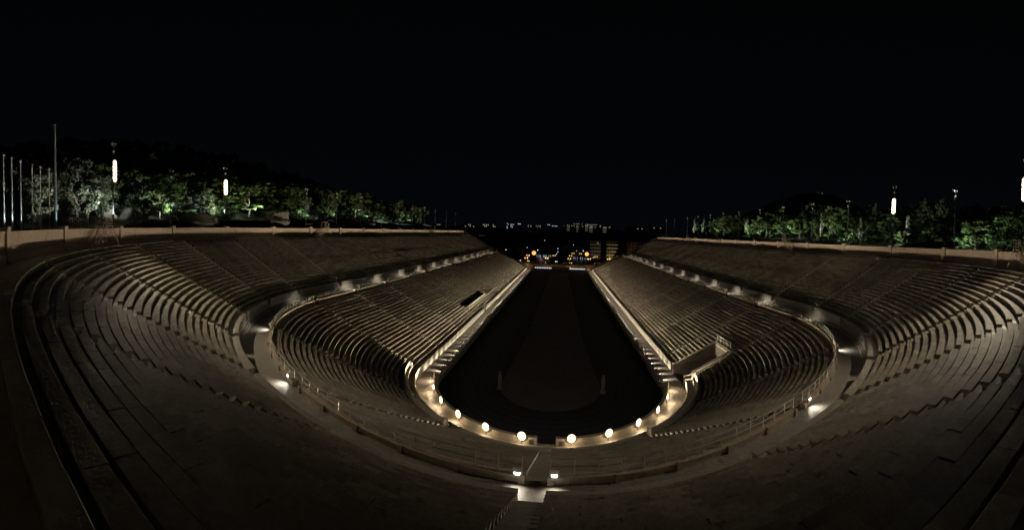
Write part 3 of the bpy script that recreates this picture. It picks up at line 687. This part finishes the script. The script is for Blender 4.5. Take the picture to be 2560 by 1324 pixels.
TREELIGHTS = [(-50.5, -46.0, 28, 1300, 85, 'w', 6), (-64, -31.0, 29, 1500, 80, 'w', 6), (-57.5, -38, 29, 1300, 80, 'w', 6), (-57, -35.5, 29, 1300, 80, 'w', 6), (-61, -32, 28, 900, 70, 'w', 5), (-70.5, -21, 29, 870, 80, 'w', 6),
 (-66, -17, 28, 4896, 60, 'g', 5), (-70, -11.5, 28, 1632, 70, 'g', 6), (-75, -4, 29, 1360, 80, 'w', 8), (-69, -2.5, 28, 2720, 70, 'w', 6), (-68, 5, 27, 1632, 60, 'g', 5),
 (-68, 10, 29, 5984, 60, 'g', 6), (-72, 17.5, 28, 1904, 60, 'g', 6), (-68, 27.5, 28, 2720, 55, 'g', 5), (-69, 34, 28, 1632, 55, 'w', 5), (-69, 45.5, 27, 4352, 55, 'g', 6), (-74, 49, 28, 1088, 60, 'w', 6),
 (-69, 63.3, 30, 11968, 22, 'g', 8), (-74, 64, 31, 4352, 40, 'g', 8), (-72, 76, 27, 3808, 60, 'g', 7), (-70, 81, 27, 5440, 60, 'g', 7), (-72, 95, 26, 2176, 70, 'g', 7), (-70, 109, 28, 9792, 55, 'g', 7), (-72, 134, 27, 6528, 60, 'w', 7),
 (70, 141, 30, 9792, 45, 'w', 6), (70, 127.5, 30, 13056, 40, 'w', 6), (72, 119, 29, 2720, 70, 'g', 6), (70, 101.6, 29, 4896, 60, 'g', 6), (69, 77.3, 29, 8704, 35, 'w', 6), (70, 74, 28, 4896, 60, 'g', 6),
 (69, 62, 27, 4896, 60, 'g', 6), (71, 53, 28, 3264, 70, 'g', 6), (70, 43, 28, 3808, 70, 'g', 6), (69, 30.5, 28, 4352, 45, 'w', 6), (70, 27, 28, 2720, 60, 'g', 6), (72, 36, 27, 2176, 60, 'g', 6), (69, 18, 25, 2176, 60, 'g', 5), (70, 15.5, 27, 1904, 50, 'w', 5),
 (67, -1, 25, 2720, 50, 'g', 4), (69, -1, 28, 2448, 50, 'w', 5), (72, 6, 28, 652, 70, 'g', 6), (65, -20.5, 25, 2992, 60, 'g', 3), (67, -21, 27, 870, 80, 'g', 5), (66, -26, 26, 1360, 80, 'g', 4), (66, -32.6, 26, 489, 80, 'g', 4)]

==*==

BRIEF: Copy every line above word for word and exclude the pictures.

THE COMPLETED TASK:
Write part 3 of the bpy script that recreates this picture. It picks up at line 687. This part finishes the script. The script is for Blender 4.5. Take the picture to be 2560 by 1324 pixels.
TREELIGHTS = [(-50.5, -46.0, 28, 1300, 85, 'w', 6), (-64, -31.0, 29, 1500, 80, 'w', 6), (-57.5, -38, 29, 1300, 80, 'w', 6), (-57, -35.5, 29, 1300, 80, 'w', 6), (-61, -32, 28, 900, 70, 'w', 5), (-70.5, -21, 29, 870, 80, 'w', 6),
 (-66, -17, 28, 4896, 60, 'g', 5), (-70, -11.5, 28, 1632, 70, 'g', 6), (-75, -4, 29, 1360, 80, 'w', 8), (-69, -2.5, 28, 2720, 70, 'w', 6), (-68, 5, 27, 1632, 60, 'g', 5),
 (-68, 10, 29, 5984, 60, 'g', 6), (-72, 17.5, 28, 1904, 60, 'g', 6), (-68, 27.5, 28, 2720, 55, 'g', 5), (-69, 34, 28, 1632, 55, 'w', 5), (-69, 45.5, 27, 4352, 55, 'g', 6), (-74, 49, 28, 1088, 60, 'w', 6),
 (-69, 63.3, 30, 11968, 22, 'g', 8), (-74, 64, 31, 4352, 40, 'g', 8), (-72, 76, 27, 3808, 60, 'g', 7), (-70, 81, 27, 5440, 60, 'g', 7), (-72, 95, 26, 2176, 70, 'g', 7), (-70, 109, 28, 9792, 55, 'g', 7), (-72, 134, 27, 6528, 60, 'w', 7),
 (70, 141, 30, 9792, 45, 'w', 6), (70, 127.5, 30, 13056, 40, 'w', 6), (72, 119, 29, 2720, 70, 'g', 6), (70, 101.6, 29, 4896, 60, 'g', 6), (69, 77.3, 29, 8704, 35, 'w', 6), (70, 74, 28, 4896, 60, 'g', 6),
 (69, 62, 27, 4896, 60, 'g', 6), (71, 53, 28, 3264, 70, 'g', 6), (70, 43, 28, 3808, 70, 'g', 6), (69, 30.5, 28, 4352, 45, 'w', 6), (70, 27, 28, 2720, 60, 'g', 6), (72, 36, 27, 2176, 60, 'g', 6), (69, 18, 25, 2176, 60, 'g', 5), (70, 15.5, 27, 1904, 50, 'w', 5),
 (67, -1, 25, 2720, 50, 'g', 4), (69, -1, 28, 2448, 50, 'w', 5), (72, 6, 28, 652, 70, 'g', 6), (65, -20.5, 25, 2992, 60, 'g', 3), (67, -21, 27, 870, 80, 'g', 5), (66, -26, 26, 1360, 80, 'g', 4), (66, -32.6, 26, 489, 80, 'g', 4)]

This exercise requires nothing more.